As Christmas approaches I find myself more than usually stretched for time. Work is getting busy and taking me away from home for a couple of nights each week. I’m packing more than I can reasonably expect to achieve into my weekends; my lists are reaching epic proportions. It’s not a great sign when one wakes up on a Sunday feeling queasy at the prospect of the week ahead, but one can only do so much. After today’s Archers Omnibus I shall get myself back out to the workshop to empty and clean pots before refilling them with spring bulbs.

Fuchsia splendens
Hedychium ‘Pradhan’

Outside in the garden a handful of plants are still looking terrific. Fuchsia splendens always peaks in autumn and this year is no exception. The long, orange and apple-green trumpets greet me every day as I leave for work, illuminated by the floodlight by my front door. Salvias ‘Amistad’, ‘Black and Blue’ and ‘Hot Lips’ are going great guns, producing lots of flower with plenty more to come. Hedychium ‘Pradhan’ is attempting to bloom, although I suspect the cold has diminished the size and colour of its flowers. Nevertheless this Himalayan ginger has made a stately plant since I acquired it earlier this year.

Nerine bowdenii ‘Isabel’

I’ve had nerines flowering since late September. At this moment the stars are N. bowdenii and N. bowdenii ‘Isabel’, both excellent, reliable late-flowering bulbs for the garden. The lilies I planted in mid-July are still producing bloom, especially L. ‘Lionheart’. Next year I will plant a lot more in midsummer. In the greenhouse the borders are flooded with Plentranthus zuluensis, producing plenty of lilac-blue bottle-brush flower spikes. Rising above them is a ‘rescue’ Brugmansia, purchased in late September, which has been flowering non-stop ever since. Although the perfume is muted by cooler air, it’s still discernibly there.

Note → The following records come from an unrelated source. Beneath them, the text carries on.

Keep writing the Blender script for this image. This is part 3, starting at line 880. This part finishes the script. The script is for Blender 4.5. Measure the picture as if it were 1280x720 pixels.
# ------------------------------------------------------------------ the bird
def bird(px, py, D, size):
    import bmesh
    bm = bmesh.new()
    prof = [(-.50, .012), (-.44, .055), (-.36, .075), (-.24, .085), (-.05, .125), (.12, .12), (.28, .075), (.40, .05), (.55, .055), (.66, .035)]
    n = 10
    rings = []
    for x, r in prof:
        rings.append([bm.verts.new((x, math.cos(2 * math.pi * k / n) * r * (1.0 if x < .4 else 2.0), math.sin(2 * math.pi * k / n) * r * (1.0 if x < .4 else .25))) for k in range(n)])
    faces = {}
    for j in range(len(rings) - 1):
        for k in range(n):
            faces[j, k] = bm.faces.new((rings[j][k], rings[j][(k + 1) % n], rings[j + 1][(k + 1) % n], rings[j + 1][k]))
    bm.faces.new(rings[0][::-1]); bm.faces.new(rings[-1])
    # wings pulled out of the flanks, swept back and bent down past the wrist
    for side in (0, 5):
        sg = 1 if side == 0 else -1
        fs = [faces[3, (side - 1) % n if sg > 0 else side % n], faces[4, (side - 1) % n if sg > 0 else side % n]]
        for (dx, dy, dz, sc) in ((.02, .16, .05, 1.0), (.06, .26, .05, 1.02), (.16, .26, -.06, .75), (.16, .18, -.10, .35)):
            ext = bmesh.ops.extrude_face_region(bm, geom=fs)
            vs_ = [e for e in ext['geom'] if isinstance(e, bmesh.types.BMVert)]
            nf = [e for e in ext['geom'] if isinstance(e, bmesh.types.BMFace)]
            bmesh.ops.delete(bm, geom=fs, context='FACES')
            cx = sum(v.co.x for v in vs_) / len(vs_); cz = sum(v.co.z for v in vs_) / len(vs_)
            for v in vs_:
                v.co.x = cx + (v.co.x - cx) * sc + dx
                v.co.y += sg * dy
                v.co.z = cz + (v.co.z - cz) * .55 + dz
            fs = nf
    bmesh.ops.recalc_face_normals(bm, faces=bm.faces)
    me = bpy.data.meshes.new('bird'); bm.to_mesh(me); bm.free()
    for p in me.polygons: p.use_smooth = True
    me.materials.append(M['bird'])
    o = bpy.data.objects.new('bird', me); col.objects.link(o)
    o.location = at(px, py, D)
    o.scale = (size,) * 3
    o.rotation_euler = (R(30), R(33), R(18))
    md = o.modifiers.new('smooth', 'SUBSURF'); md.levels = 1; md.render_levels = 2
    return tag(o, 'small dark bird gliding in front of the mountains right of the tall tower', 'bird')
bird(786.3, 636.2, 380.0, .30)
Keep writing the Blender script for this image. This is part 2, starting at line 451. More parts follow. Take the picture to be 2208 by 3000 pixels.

The pressure is now on to get my bulbs planted. I have hundreds, still in their bags and boxes, which I am eager to get planted as soon as possible. In reality the process will continue well into December, and perhaps even into January. I have learnt from experience that this doesn’t have any adverse impact, except perhaps to delay flowering by a week or two: ultimately the weather is the greater decider. Today is a lovely day, the garden flooded with soft November sunlight, perfect for enjoying the last vestiges of autumn and providing no further excuses for inaction. TFG.